Sementara itu, pada pemberian kompensasi Jenis BBM Khusus Penugasan (JBKP) RON 90 oleh pemerintah pada 2022–2023, perbuatan para terdakwa disebut telah memperkaya Pertamina Patra Niaga sebesar Rp13,12 triliun. Adapun dalam penjualan solar nonsubsidi pada 2020–2021, jaksa menyebut PT Adaro Indonesia diuntungkan hingga Rp630 miliar.
Total kerugian negara dalam perkara ini disebut mencapai Rp285,18 triliun. Angka tersebut terdiri dari kerugian keuangan negara sebesar 2,73 miliar dolar AS dan Rp25,44 triliun, kerugian perekonomian negara Rp171,99 triliun, serta keuntungan ilegal sebesar 2,62 miliar dolar AS.
Jaksa menjelaskan, kerugian keuangan negara antara lain berasal dari impor produk kilang atau BBM senilai 5,74 miliar dolar AS serta penjualan solar nonsubsidi senilai Rp2,54 triliun. Sementara kerugian perekonomian negara muncul akibat kemahalan harga pengadaan BBM yang membebani ekonomi nasional, ditambah keuntungan ilegal dari selisih harga impor BBM yang melebihi kuota.
Dalam uraian dakwaan, JPU juga menyebut Alfian dan Hanung diduga meminta Direktur Utama Pertamina melakukan penunjukan langsung kepada PT Oiltanking Merak, meski kerja sama tersebut dinilai tidak memenuhi kriteria pengadaan.
Selain itu, pada kompensasi JBKP RON 90, Alfian bersama Direktur Perencanaan dan Pengembangan Bisnis Pertamina Patra Niaga, Mars Ega Legowo Putra, diduga menyusun formula Harga Indeks Pasar (HIP) Pertalite RON 90 sebesar 99,21 persen MOPS 92. Formula tersebut menggunakan skema Jenis BBM Umum (JBU) Pertalite, hasil pencampuran Mogas RON 88 dan RON 92 dengan harga lebih tinggi.

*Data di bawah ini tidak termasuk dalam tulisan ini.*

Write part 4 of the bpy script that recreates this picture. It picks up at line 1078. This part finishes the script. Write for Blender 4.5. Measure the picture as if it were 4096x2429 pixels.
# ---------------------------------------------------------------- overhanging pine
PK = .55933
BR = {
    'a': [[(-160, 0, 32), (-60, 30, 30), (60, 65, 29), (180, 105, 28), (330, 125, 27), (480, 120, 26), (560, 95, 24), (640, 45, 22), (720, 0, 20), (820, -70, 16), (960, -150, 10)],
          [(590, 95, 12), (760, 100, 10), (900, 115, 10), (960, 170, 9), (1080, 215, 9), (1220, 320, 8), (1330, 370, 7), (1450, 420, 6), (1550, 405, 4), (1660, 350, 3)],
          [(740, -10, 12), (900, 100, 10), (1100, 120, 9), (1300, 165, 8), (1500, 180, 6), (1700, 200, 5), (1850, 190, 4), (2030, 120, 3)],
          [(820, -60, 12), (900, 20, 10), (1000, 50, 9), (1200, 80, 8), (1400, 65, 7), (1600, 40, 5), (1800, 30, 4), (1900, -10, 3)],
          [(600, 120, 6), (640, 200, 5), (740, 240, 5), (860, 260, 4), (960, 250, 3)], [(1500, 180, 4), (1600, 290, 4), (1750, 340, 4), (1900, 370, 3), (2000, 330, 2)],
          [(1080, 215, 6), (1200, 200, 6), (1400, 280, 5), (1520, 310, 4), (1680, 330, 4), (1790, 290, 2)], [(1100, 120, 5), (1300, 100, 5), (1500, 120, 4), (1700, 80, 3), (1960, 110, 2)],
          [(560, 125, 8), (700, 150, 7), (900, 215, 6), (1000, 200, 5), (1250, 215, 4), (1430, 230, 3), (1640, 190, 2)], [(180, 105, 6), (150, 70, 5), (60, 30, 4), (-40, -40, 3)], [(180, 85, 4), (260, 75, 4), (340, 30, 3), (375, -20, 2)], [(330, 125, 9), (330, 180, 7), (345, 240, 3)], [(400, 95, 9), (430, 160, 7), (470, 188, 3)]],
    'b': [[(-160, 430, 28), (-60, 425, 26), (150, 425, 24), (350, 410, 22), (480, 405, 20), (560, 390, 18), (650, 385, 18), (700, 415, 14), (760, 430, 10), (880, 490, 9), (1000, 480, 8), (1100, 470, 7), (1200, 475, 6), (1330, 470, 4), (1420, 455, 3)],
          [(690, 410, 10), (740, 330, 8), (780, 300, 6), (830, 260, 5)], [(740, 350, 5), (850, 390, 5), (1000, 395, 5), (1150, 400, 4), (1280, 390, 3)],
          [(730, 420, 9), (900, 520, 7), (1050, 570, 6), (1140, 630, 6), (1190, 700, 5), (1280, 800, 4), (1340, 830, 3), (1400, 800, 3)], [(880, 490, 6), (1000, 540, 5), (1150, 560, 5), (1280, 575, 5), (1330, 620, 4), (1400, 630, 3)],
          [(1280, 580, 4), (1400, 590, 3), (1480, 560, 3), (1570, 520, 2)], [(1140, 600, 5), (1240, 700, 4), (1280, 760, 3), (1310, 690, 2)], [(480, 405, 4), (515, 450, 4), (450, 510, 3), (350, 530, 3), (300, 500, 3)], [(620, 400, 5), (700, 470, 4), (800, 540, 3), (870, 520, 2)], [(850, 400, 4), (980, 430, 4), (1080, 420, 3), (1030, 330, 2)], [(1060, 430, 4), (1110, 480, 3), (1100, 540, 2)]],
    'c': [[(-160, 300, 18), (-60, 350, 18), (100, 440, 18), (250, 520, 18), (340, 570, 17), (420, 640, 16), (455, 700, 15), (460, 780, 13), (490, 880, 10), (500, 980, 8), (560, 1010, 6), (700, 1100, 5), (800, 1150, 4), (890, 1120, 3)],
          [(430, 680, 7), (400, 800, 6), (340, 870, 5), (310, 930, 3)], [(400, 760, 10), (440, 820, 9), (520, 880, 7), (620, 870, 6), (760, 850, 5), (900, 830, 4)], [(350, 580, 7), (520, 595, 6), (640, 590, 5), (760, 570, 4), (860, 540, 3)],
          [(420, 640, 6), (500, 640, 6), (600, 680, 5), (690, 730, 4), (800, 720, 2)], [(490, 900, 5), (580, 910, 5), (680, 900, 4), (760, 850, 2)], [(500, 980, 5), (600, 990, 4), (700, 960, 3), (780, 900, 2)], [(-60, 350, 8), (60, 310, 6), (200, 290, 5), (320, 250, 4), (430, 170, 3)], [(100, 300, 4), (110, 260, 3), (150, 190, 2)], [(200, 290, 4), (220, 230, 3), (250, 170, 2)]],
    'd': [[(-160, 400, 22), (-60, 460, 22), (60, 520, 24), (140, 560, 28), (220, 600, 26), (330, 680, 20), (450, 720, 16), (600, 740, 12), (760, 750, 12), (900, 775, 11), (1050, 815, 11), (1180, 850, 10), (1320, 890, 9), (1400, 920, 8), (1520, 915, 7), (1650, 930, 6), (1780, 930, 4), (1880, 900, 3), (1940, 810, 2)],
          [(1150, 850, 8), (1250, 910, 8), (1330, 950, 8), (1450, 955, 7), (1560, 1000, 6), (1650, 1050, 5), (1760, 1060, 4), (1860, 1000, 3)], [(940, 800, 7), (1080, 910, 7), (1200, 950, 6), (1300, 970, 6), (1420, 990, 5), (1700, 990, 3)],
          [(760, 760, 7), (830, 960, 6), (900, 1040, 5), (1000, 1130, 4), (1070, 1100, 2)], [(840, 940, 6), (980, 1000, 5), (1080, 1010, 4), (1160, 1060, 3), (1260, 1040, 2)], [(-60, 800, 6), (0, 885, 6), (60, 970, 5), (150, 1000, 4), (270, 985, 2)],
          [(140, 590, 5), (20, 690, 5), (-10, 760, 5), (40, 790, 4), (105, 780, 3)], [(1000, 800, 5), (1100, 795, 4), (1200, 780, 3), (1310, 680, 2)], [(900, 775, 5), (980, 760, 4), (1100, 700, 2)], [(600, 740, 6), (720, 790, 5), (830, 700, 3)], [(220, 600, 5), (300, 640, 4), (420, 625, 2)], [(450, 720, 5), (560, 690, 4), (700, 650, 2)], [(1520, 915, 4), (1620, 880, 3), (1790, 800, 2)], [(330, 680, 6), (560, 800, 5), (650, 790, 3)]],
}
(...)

Dalam kasus penjualan solar nonsubsidi, Alfian juga diduga menyetujui harga jual ke PT Adaro Indonesia tanpa mempertimbangkan harga dasar terendah dan tingkat keuntungan. “Ini sebagaimana diatur dalam Pedoman Pengelolaan Pemasaran BBM Industri dan Marine Pertamina Patra Niaga Nomor A02-001/PNC200000/2022-S9,” tutur JPU.
Atas perbuatannya, para terdakwa terancam dijerat Pasal 2 ayat (1) atau Pasal 3 juncto Pasal 18 Undang-Undang Pemberantasan Tindak Pidana Korupsi juncto Pasal 55 ayat (1) ke-1 KUHP.